In early May of 2022 Young Thug and a slew of YSL artists including Gunna, Duke, Unfoonk, Slimelife Shawty, and Yak Gotti were arrested and charged in a RICO case which argued that the label imprint had been operating as a Blood-affiliated gang. Fulton County’s District Attorney’s office suggested that Gunna and Thug “direct their troops” to commit crimes across the city of Atlanta and are using their lyrics as evidence. It’s not a new story. A militarized NYPD force has tried to stifle drill music across New York City, taking down artists such as Casanova, Sheff G and Kay Flock. There has been a public outcry and the New York Senate passing the “Rap Music on Trial” bill in an attempt to prevent the use of lyrics in court.. We saw the Los Angeles County’s D.A.’s mission to silence the late Drakeo The Ruler by equating his rap collective Stinc Team to a criminal street gang and Chief Keef’s inability to perform in his home city of Chicago.

The indictment of YSL’s roster missed Lil Keed and his brother, leaving them to watch over the label and its affairs. But just days after charges were filed, Lil Keed passed away at the age of 24-years-old. There isn’t firm confirmation of what led to Keed’s death, but reports state that he was complaining of stomach pain days before his liver and kidneys failed. 

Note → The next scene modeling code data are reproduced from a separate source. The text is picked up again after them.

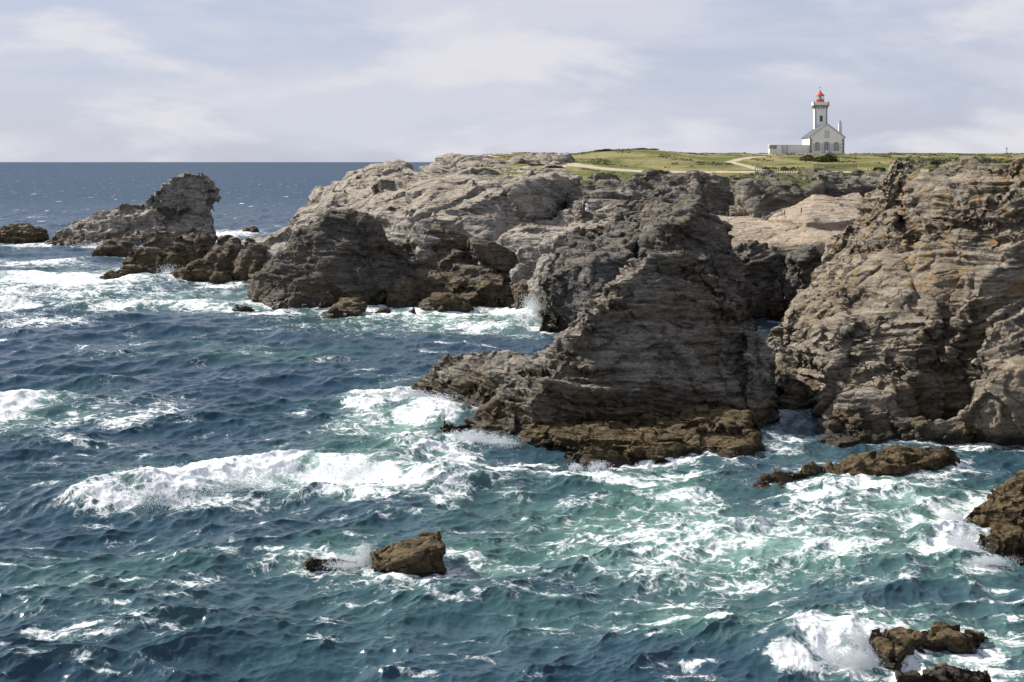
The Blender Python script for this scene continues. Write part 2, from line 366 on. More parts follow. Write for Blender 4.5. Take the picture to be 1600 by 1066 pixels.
# --- right cliff
rc = [
 [P(1405,258,138), P(1390,272,146), P(1750,260,110), P(1600,260,114), P(1500,258,122), P(1750,258,190), P(1405,258,180), P(1360,335,148), P(1440,350,119), P(1600,330,110),
  B(1320,130), B(1400,108), B(1750,105), B(1760,195), B(1330,195)],
 [P(1374,296,148), P(1337,352,148), P(1298,404,144), P(1242,484,137), P(1216,516,133), P(1400,450,116), P(1470,480,111), P(1390,345,127), P(1300,560,112),
  B(1210,136), B(1245,117), B(1288,105), B(1480,105), B(1500,150), B(1210,168)],
 [P(1290,540,115), P(1400,520,111), P(1430,560,108), P(1300,600,109), B(1280,106), B(1440,103), B(1440,125), B(1270,125)],
 [P(1305,607,106), P(1372,602,108), P(1340,622,104), P(1420,640,104), P(1440,655,103), Wt(1278,692), Wt(1340,703), Wt(1430,694), B(1450,108), B(1290,112)],
 [P(1430,662,101.5), P(1500,655,102), P(1580,665,101), Wt(1420,696), Wt(1500,698), Wt(1600,692), B(1600,104), B(1430,105)],
 [P(1605,463,106), P(1562,488,105), P(1538,545,102.5), P(1720,430,108), P(1530,600,101), P(1610,560,98.5), P(1505,645,100.5), Wt(1515,690), Wt(1600,695), B(1740,96), B(1740,116), B(1530,108)],
]
ob = rock('cliff', rc, 0.125, M_right, seed=5, warp=1.2, lump=0.75, T=1.05, A=0.42, tilt=(0.05, -0.20), block=0.26, block_s=2.5, ridge=0.1)
tag(ob, kind='structure')
dk = [[P(1212,525,132), P(1262,560,126), P(1292,596,120), P(1230,600,116), Wt(1196,655), Wt(1240,664), Wt(1292,660), B(1300,125), B(1215,140)]]
ob = rock('rock_wall', dk, 0.14, M_pyr, seed=6, warp=0.8, lump=0.6)
tag(ob, 'low dark shaded rock wall in the channel between pyramid crag and right cliff', 'rock')

# --- far headland bluff and slab
hd = [
 [P(458,342,300), P(482,304,295), P(520,280,288), P(596,256,276), P(640,252,270), P(655,266,256), P(560,292,250), P(500,325,245), P(470,350,250), P(600,330,225), P(650,340,222),
  B(395,270), B(420,240), B(640,214), B(700,225), B(700,335), B(460,340)],
 [P(655,256,264), P(700,250,285), P(735,247,300), P(880,254,280), P(905,284,240), P(850,288,228), P(800,296,222), P(735,300,226), P(690,318,226), P(640,335,222), B(640,216), B(720,214), B(900,222), B(930,300), B(680,330)],
 [P(435,362,262), P(470,345,258), P(400,385,250), P(350,398,248), P(470,380,235), B(330,250), B(400,228), B(480,215), B(480,290), B(370,275)],
 [P(690,322,222), P(640,352,214), P(655,400,207), P(735,352,213), P(700,375,210), B(630,208), B(740,208), B(760,225), B(640,228)],
]
ob = rock('headland', hd, 0.30, M_far, seed=7, warp=2.2, warp_s=14, lump=1.15, lump_s=12, T=1.8, A=0.5, tilt=(0.2, 0.45), block=0.5, block_s=5, zmin=-0.8)
tag(ob, kind='structure')
sh = [
 [P(778,372,206), P(815,350,218), P(870,340,226), P(1000,328,236), P(1010,350,205), P(900,380,203), P(850,400,204), P(800,405,207), B(770,206), B(1000,190), B(1020,240), B(780,235)],
 blob(900, 350, 90, 28, 222, 21), blob(960, 345, 80, 26, 218, 22), blob(830, 372, 90, 20, 212, 23), blob(872, 385, 60, 22, 200, 24)]
ob = rock('rock_shelf', sh, 0.26, M_far, seed=8, warp=1.2, lump=0.7, T=0.9, A=0.35, tilt=(0.1, 0.15), block=0.4, block_s=3)
tag(ob, 'stepped grey rock shelf sloping toward the water below the two tiny walkers', 'rock shelf')

# --- plateau cliffs
pc = [
 [P(885,284,238), P(950,280,240), P(1000,284,238), P(985,312,226), P(910,322,220), P(900,350,215), P(975,335,215), P(890,290,252), P(1000,280,252), B(885,213), B(1000,208), B(1010,250), B(885,250)],
 [P(920,275,242), P(1020,273,242), P(1000,300,237), P(940,300,238), B(930,230), B(1015,228), B(1020,262), B(920,262), P(920,279,256), P(1020,277,256)],
 [P(990,273,240), P(1095,273,238), P(1085,305,230), P(1010,300,234), B(1000,226), B(1095,220), B(1100,264), B(990,264), P(990,277,256), P(1095,277,256)],
 [P(1085,274,240), P(1165,274,242), P(1150,300,238), P(1090,300,234), B(1080,228), B(1160,228), B(1170,264), B(1080,264), P(1085,277,256), P(1165,277,256)],
 [P(1145,274,238), P(1285,271,238), P(1285,290,228), P(1160,290,230), P(1170,330,225), P(1270,315,227), B(1150,222), B(1285,226), B(1290,262), B(1140,262), P(1145,277,256), P(1285,276,256)],
 [P(1280,273,243), P(1400,271,243), P(1400,290,238), P(1290,290,238), B(1280,236), B(1420,232), B(1420,266), B(1270,266), P(1280,275,257), P(1400,275,257)],
 [P(1385,271,244), P(1800,267,238), P(1800,300,215), P(1390,300,230), B(1380,228), B(1800,210), B(1800,262), B(1380,266), P(1385,273,257), P(1800,271,257)],
 [P(1190,345,222), P(1235,322,225), P(1250,340,219), B(1180,216), B(1260,216), B(1250,232)],
]
ob = rock('plateau_cliff', pc, 0.30, M_cliff, seed=9, warp=1.4, warp_s=9, lump=0.9, lump_s=7, T=1.5, A=0.5, tilt=(0.1, 0.5), block=0.45, block_s=4, zmin=2, grow=0.2)
tag(ob, kind='structure')
# --- tan saddle below the plateau
tn = [
 [P(1095,335,232), P(1180,338,232), P(1320,345,228), P(1340,380,194), P(1240,398,197), P(1160,385,198), P(1105,350,206), B(1090,198), B(1230,193), B(1350,186), B(1380,245), B(1080,245)],
 [P(1198,345,214), P(1225,325,220), P(1270,308,226), P(1345,299,232), P(1345,345,214), P(1260,350,208), B(1190,206), B(1360,206), B(1360,240), B(1200,235)]]
ob = rock('sandy_saddle', tn, 0.25, M_tan, seed=10, warp=0.9, warp_s=9, lump=0.5, lump_s=7, T=0.8, A=0.12, tilt=(0.05, 0.1), block=0.05, block_s=3, zmin=0, joint=0.15, facet=0.3)
tag(ob, kind='structure'); SADDLE = ob

# --- far rocks by the headland
ob = rock('dark_crag', [
 [P(545,328,206), P(505,334,205), P(590,348,206), P(650,406,206), P(455,372,204), P(405,428,201), P(560,400,200), Wt(386,476), Wt(440,484), Wt(560,483), Wt(655,466), B(660,228), B(400,226)],
 blob(378, 486, 46, 14, 193, 31)], 0.21, M_dark, seed=11, warp=1.0, lump=0.8, T=1.2, A=0.4, block=0.35, block_s=2.5)
tag(ob, 'broad dark triangular crag under the headland bluff, white foam at its foot', 'crag')
ob = rock('brown_crag', [
 [P(682,390,210), P(728,396,209), P(805,432,205), P(812,455,200), P(645,432,206), P(760,440,198), Wt(680,484), Wt(740,478), Wt(812,474), B(825,214), B(640,226)],
 [P(640,434,203), P(600,456,199), Wt(588,478), Wt(640,484), B(700,205), B(620,212)],
 blob(700, 483, 110, 22, 194, 33), blob(775, 476, 70, 24, 199, 34)], 0.21, M_lowfar, seed=12, warp=0.9, lump=0.8, T=1.1, A=0.35, block=0.35, block_s=2.5)
tag(ob, 'rounded two-humped brown crag right of the dark triangular crag', 'crag')
bl = [
 ('boulder', 'large dark square-shouldered boulder wedged under the headland slab above the brown crag', [blob(682, 392, 118, 44, 214, 41, 0.8, base=2)]),
 ('boulder', 'long dark slanting boulder bridging the gap right of the square-shouldered one', [slab([(738,376),(770,378),(832,398),(838,418),(800,424),(745,402)], 208, 4)]),
 ('boulder', 'small pale rounded boulder above the little cove', [blob(812, 442, 42, 32, 201, 43, base=-3)]),
 ('boulder', 'grey boulder leaning on the dark flank of the ridge beside the cove', [blob(862, 440, 70, 50, 193, 44, base=-3)]),
 ('boulder', 'low brown boulder at the water edge of the little cove', [blob(826, 476, 70, 46, 194, 45)]),
 ('boulder', 'pale narrow boulder on top of the brown crag right shoulder', [blob(772, 425, 50, 26, 208, 46, base=0)])]
for k, (nm, lb, hs) in enumerate(bl):
    ob = rock(nm, hs, 0.2, M_lowfar if k in (0, 1, 4) else M_far, seed=20 + k, warp=0.5, warp_s=4, lump=0.5, lump_s=3, T=0.9, A=0.2, block=0.2, block_s=2)
    tag(ob, lb, 'boulder', 'boulders below the headland')
# small rocks awash in mid distance
sm = [
 ('brown wedge-shaped rock awash left of the brown crag', [slab([(500,494),(530,474),(553,466),(566,478),(565,500)], 190, 2.5), blob(540, 497, 70, 20, 186, 51)]),
 ('tiny dark rock tip awash below the brown crag, the left one', [blob(600, 488, 28, 10, 188, 52)]),
 ('tiny dark rock tip awash in foam below the middle of the brown crag', [blob(646, 489, 22, 8, 187, 53)]),
 ('small lone rock in white foam behind the left end of the headland', [blob(390, 362, 26, 9, 405, 54)]),
]
for k, (lb, hs) in enumerate(sm):
    ob = rock('rock', hs, 0.2 if k < 3 else 0.4, M_lowfar, seed=30 + k, warp=0.4, warp_s=3, lump=0.35, lump_s=2.5, T=0.8, A=0.2, block=0.2, block_s=1.5)
    tag(ob, lb, 'rock')

# --- far left sea stack and skerries
ob = rock('sea_stack', [
 [P(110,350,350), P(185,322,350), P(240,319,352), P(326,312,348), P(329,352,345), P(150,352,344), Wt(48,384), Wt(150,384), B(240,338), B(330,334), B(334,362), B(90,368)],
 slab([(243,322),(243,312),(262,291),(280,276),(290,276),(314,273),(326,288),(328,330)], 349, 7),
 slab([(272,288),(292,271),(306,276),(300,300)], 349, 3), slab([(298,282),(314,271),(324,280),(326,305)], 346, 4),
 slab([(322,302),(334,302),(342,309),(339,318),(322,320)], 349, 3),
], 0.34, M_far, seed=13, warp=0.5, lump=0.8, lump_s=4, T=1.3, A=0.45, block=0.5, block_s=2.5, facet=1.0)
tag(ob, 'far grey sea stack with a block like an animal head at its right end', 'sea stack')
sk = [
 ('dark rounded skerry at the far left edge of the picture', [blob(30, 380, 95, 34, 352, 61), blob(60, 376, 40, 22, 356, 62)], M_lowfar),
 ('small low skerry with surf on its left below the sea stack', [blob(178, 398, 78, 22, 300, 63, 0.6), blob(196, 396, 40, 20, 302, 64)], M_lowfar),
 ('large brown skerry leaning against the sea stack foot', [blob(262, 416, 130, 58, 268, 65, 0.9), blob(232, 418, 80, 34, 266, 66), blob(300, 405, 90, 50, 275, 67)], M_lowfar),
 ('flat brown skerry lying in white surf farthest forward of the left group', [blob(215, 441, 105, 34, 240, 68, 0.5, tilt=0.2), blob(172, 443, 70, 20, 238, 69, 0.6)], M_lowfar),
 ('brown skerry with rounded hump joined to the headland foot', [blob(325, 438, 120, 44, 240, 70, 0.8), blob(362, 430, 100, 60, 246, 71), blob(352, 400, 60, 38, 262, 72), blob(398, 425, 80, 52, 240, 73)], M_lowfar),
]
for k, (lb, hs, mt) in enumerate(sk):
    ob = rock('skerry', hs, 0.27, mt, seed=40 + k, warp=0.9, warp_s=5, lump=0.8, lump_s=4, T=1.0, A=0.35, block=0.3, block_s=2.5)
    tag(ob, lb, 'skerry', 'skerries left of the headland')

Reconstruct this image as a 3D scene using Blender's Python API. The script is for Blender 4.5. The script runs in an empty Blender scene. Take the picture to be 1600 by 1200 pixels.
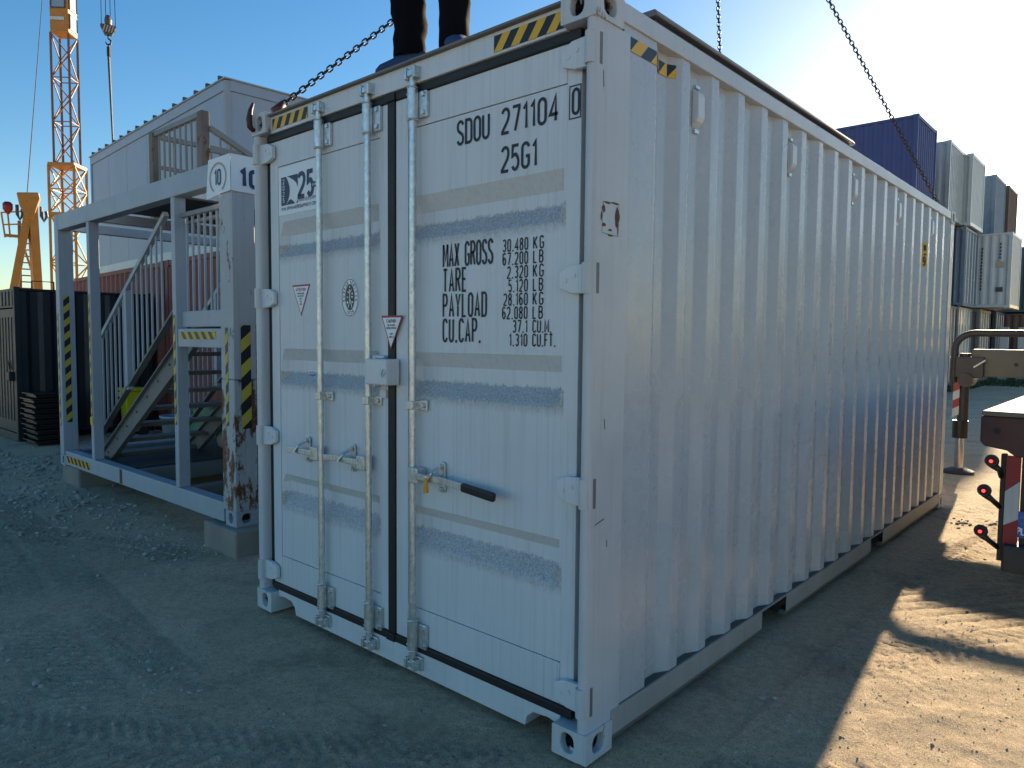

Keed was often overshadowed by Thug, but it’s important to remember him for what he was: a young artist dedicated to growth whose sound was more nuanced than it was given credit for; a father who lived for his daughter and forced his hand to create more opportunities than he had for himself. He leaves behind a brother in Lil Gotit who has already committed to continue his legacy and provide for his family as well as an embattled record label and legions of fans. Lil Keed was rap’s perfect pupil. A student who would glean everything he could from those around him and then channel it into his own oozing sound. He may have done it for his daughter, brother, family, and neighborhood. But he also did it for himself: “I want to see what I can do,” he told me. “I want to see what I can get myself through, how I can push myself in different ways that I never did before. It’s like a rush.”